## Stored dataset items
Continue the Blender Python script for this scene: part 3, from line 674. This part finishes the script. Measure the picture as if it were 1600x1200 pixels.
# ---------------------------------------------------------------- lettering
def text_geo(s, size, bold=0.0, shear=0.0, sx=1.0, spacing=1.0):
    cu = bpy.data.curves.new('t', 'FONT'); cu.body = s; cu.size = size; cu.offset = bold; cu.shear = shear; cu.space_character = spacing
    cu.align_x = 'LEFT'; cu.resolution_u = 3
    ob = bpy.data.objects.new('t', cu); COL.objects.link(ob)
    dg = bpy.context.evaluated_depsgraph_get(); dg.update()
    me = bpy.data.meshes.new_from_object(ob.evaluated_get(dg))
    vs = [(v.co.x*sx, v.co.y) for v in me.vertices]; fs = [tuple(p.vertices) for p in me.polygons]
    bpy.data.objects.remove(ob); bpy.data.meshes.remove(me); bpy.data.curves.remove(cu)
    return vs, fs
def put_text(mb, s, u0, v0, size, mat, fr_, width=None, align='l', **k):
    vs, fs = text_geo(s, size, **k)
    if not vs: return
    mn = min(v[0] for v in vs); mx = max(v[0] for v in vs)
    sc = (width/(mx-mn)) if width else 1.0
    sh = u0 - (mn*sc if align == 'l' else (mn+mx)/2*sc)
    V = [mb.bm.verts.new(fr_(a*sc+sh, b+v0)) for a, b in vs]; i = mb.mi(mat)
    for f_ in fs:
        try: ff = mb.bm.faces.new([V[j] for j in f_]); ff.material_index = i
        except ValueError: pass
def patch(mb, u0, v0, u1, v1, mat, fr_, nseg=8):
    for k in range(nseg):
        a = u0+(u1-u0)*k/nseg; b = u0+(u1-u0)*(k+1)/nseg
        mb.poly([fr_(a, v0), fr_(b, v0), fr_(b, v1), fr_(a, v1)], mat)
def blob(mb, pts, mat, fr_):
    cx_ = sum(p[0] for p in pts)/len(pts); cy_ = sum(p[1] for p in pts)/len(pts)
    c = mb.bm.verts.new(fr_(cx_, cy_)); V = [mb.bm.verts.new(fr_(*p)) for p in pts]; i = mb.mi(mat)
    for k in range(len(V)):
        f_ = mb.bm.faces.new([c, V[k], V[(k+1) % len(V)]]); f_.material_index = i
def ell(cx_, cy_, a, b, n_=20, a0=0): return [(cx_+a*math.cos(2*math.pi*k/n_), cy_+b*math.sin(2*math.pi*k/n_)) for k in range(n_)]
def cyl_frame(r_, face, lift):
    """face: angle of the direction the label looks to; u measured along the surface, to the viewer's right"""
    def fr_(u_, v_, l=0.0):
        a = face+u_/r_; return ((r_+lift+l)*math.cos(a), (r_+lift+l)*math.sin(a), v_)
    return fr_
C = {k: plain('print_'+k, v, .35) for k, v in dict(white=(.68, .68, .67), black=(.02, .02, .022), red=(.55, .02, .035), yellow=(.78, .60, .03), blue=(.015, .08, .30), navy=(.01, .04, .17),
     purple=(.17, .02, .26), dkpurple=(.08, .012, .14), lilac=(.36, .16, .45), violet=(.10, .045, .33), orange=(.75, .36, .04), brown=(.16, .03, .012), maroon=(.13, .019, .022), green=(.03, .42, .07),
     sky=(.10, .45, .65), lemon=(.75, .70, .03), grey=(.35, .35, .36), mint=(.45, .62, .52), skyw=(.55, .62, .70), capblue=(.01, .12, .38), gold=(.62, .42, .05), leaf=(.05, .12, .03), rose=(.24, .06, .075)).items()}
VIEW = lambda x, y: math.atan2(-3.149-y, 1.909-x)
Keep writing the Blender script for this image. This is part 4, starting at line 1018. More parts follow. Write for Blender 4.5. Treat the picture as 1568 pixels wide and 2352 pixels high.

## SET TASK
Make an exact copy of the listing, including every line.

## CORRECT RESULT
Continue the Blender Python script for this scene: part 3, from line 674. This part finishes the script. Measure the picture as if it were 1600x1200 pixels.
# ---------------------------------------------------------------- lettering
def text_geo(s, size, bold=0.0, shear=0.0, sx=1.0, spacing=1.0):
    cu = bpy.data.curves.new('t', 'FONT'); cu.body = s; cu.size = size; cu.offset = bold; cu.shear = shear; cu.space_character = spacing
    cu.align_x = 'LEFT'; cu.resolution_u = 3
    ob = bpy.data.objects.new('t', cu); COL.objects.link(ob)
    dg = bpy.context.evaluated_depsgraph_get(); dg.update()
    me = bpy.data.meshes.new_from_object(ob.evaluated_get(dg))
    vs = [(v.co.x*sx, v.co.y) for v in me.vertices]; fs = [tuple(p.vertices) for p in me.polygons]
    bpy.data.objects.remove(ob); bpy.data.meshes.remove(me); bpy.data.curves.remove(cu)
    return vs, fs
def put_text(mb, s, u0, v0, size, mat, fr_, width=None, align='l', **k):
    vs, fs = text_geo(s, size, **k)
    if not vs: return
    mn = min(v[0] for v in vs); mx = max(v[0] for v in vs)
    sc = (width/(mx-mn)) if width else 1.0
    sh = u0 - (mn*sc if align == 'l' else (mn+mx)/2*sc)
    V = [mb.bm.verts.new(fr_(a*sc+sh, b+v0)) for a, b in vs]; i = mb.mi(mat)
    for f_ in fs:
        try: ff = mb.bm.faces.new([V[j] for j in f_]); ff.material_index = i
        except ValueError: pass
def patch(mb, u0, v0, u1, v1, mat, fr_, nseg=8):
    for k in range(nseg):
        a = u0+(u1-u0)*k/nseg; b = u0+(u1-u0)*(k+1)/nseg
        mb.poly([fr_(a, v0), fr_(b, v0), fr_(b, v1), fr_(a, v1)], mat)
def blob(mb, pts, mat, fr_):
    cx_ = sum(p[0] for p in pts)/len(pts); cy_ = sum(p[1] for p in pts)/len(pts)
    c = mb.bm.verts.new(fr_(cx_, cy_)); V = [mb.bm.verts.new(fr_(*p)) for p in pts]; i = mb.mi(mat)
    for k in range(len(V)):
        f_ = mb.bm.faces.new([c, V[k], V[(k+1) % len(V)]]); f_.material_index = i
def ell(cx_, cy_, a, b, n_=20, a0=0): return [(cx_+a*math.cos(2*math.pi*k/n_), cy_+b*math.sin(2*math.pi*k/n_)) for k in range(n_)]
def cyl_frame(r_, face, lift):
    """face: angle of the direction the label looks to; u measured along the surface, to the viewer's right"""
    def fr_(u_, v_, l=0.0):
        a = face+u_/r_; return ((r_+lift+l)*math.cos(a), (r_+lift+l)*math.sin(a), v_)
    return fr_
C = {k: plain('print_'+k, v, .35) for k, v in dict(white=(.68, .68, .67), black=(.02, .02, .022), red=(.55, .02, .035), yellow=(.78, .60, .03), blue=(.015, .08, .30), navy=(.01, .04, .17),
     purple=(.17, .02, .26), dkpurple=(.08, .012, .14), lilac=(.36, .16, .45), violet=(.10, .045, .33), orange=(.75, .36, .04), brown=(.16, .03, .012), maroon=(.13, .019, .022), green=(.03, .42, .07),
     sky=(.10, .45, .65), lemon=(.75, .70, .03), grey=(.35, .35, .36), mint=(.45, .62, .52), skyw=(.55, .62, .70), capblue=(.01, .12, .38), gold=(.62, .42, .05), leaf=(.05, .12, .03), rose=(.24, .06, .075)).items()}
VIEW = lambda x, y: math.atan2(-3.149-y, 1.909-x)
Keep writing the Blender script for this image. This is part 4, starting at line 1018. More parts follow. Write for Blender 4.5. Treat the picture as 1568 pixels wide and 2352 pixels high.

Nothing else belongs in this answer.